For four years, Mr. Trump has talked about “NATO fees.” There are no such fees. Six years ago, alliance members agree to spend 2 percent of their gross domestic product on their individual defense by 2024. Germany spends 1.5 percent; Italy and Belgium, where the United States says it is moving some of its forces, spend less.
Mr. Pompeo further muddied the waters on the intelligence surrounding the bounties for American lives. Citing intelligence concerns, he would not discuss the C.I.A. analysis that was included in a Presidential Daily Brief in February that Mr. Trump says never reached his desk.
What is still missing is any statement of what the administration is trying to accomplish with Russia. Getting Mr. Putin to back down? A new détente? Modern containment of a declining but still disruptive nuclear power? An end to use of its cyberpower to step into the middle of the American elections?
Mr.

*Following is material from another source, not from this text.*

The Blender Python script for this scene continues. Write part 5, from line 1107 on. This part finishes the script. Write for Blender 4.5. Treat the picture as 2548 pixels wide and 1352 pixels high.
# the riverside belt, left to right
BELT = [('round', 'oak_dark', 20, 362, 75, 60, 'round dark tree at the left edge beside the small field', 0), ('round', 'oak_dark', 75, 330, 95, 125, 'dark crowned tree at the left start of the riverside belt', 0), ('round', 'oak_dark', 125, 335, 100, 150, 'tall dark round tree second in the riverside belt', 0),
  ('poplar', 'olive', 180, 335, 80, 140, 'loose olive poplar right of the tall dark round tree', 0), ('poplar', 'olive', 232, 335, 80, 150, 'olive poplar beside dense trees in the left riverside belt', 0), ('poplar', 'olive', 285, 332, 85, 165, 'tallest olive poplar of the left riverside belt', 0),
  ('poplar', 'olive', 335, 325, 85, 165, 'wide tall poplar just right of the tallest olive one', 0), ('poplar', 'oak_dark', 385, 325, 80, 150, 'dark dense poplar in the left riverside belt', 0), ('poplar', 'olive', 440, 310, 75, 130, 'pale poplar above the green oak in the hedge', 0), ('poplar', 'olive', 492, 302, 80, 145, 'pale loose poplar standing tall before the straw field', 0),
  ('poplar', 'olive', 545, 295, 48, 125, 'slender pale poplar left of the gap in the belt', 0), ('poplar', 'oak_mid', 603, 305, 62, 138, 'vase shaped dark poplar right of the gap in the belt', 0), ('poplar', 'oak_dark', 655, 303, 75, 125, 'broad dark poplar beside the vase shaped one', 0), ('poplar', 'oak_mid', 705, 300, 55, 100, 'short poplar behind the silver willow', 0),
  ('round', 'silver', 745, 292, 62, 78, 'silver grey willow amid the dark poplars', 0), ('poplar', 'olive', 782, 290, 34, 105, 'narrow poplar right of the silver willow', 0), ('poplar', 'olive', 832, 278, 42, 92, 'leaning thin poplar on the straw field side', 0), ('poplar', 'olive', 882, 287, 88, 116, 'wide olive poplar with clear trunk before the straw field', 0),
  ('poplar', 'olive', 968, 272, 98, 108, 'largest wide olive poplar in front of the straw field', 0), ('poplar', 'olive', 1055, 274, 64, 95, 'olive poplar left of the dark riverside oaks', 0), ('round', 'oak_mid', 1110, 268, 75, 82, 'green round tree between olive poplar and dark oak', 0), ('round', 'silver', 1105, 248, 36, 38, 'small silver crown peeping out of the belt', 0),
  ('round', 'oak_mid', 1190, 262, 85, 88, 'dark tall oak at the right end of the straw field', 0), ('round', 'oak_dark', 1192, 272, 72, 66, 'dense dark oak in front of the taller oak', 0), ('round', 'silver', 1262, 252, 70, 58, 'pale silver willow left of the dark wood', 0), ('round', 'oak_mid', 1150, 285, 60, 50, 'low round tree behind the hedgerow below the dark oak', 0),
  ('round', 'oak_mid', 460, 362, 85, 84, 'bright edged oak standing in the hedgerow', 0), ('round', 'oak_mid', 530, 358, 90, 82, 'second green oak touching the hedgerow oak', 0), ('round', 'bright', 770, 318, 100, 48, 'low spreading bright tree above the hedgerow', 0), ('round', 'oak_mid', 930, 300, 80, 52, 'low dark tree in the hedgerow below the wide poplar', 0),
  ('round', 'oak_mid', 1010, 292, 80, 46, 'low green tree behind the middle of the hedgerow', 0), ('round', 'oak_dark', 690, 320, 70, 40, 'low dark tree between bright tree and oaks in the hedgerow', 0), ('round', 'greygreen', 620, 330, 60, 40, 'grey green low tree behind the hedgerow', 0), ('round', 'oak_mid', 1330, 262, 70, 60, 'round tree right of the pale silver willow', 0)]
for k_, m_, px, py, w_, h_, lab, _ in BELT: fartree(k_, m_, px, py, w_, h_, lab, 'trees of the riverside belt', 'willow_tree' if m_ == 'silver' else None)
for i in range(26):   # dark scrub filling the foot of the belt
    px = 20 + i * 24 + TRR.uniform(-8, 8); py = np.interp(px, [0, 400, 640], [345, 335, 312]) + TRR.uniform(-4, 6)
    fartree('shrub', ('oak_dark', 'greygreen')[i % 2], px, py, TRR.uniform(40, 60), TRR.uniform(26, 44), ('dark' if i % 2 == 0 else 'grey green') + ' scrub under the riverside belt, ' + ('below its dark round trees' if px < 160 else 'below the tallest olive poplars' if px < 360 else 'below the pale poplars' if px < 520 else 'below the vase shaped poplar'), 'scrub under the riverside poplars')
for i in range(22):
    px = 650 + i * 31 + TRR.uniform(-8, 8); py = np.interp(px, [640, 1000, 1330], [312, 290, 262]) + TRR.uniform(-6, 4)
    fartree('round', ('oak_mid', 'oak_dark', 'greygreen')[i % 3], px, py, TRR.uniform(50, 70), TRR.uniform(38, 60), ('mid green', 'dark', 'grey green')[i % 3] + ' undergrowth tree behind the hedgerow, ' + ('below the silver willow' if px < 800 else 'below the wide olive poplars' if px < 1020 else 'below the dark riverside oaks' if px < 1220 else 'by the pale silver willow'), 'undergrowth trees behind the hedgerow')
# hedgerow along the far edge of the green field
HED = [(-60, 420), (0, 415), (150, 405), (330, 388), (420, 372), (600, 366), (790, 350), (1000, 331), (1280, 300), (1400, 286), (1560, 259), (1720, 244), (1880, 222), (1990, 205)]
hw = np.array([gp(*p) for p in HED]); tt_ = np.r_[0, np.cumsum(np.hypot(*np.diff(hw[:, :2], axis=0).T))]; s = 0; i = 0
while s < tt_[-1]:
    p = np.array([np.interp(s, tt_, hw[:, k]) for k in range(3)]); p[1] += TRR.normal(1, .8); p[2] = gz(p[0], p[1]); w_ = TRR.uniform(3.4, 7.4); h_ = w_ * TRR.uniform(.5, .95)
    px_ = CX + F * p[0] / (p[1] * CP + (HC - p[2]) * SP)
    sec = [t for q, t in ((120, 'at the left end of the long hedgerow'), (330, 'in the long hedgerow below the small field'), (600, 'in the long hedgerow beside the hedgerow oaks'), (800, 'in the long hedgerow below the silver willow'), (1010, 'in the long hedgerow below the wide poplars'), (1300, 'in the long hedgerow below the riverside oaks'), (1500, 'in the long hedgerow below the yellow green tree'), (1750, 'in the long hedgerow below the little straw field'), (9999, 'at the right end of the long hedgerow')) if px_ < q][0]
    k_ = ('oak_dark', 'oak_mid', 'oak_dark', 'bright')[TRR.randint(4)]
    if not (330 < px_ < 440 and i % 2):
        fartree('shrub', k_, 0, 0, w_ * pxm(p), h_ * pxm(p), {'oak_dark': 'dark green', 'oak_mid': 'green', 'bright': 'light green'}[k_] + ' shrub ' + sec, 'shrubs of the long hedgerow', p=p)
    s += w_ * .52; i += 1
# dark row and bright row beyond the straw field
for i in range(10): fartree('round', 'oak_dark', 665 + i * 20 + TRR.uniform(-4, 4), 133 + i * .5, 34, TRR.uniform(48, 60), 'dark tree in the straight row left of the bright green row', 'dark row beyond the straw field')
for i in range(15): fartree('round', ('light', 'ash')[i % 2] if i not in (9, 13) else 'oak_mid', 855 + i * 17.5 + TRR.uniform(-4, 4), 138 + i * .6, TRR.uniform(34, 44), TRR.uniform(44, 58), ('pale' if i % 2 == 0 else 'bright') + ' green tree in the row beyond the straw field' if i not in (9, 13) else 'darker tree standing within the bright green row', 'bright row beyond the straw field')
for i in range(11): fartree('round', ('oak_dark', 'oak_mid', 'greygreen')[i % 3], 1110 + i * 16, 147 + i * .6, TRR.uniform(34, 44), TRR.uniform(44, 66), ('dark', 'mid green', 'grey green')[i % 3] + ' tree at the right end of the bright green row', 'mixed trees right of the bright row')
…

Trump has had four years, and he hasn’t said.
“There appears to be no overarching objective, no strategy for getting there, no coherent policy process,” Wendy R. Sherman, who served in the State Department during the Obama and Clinton administrations, wrote in Foreign Policy on Friday. “There is no evidence, for example, of a desire to preserve arms control with Russia or to stop Russia’s (or any other country’s) persistent disinformation campaigns that are now looming as an ever-larger threat to the integrity of the U.S. election.”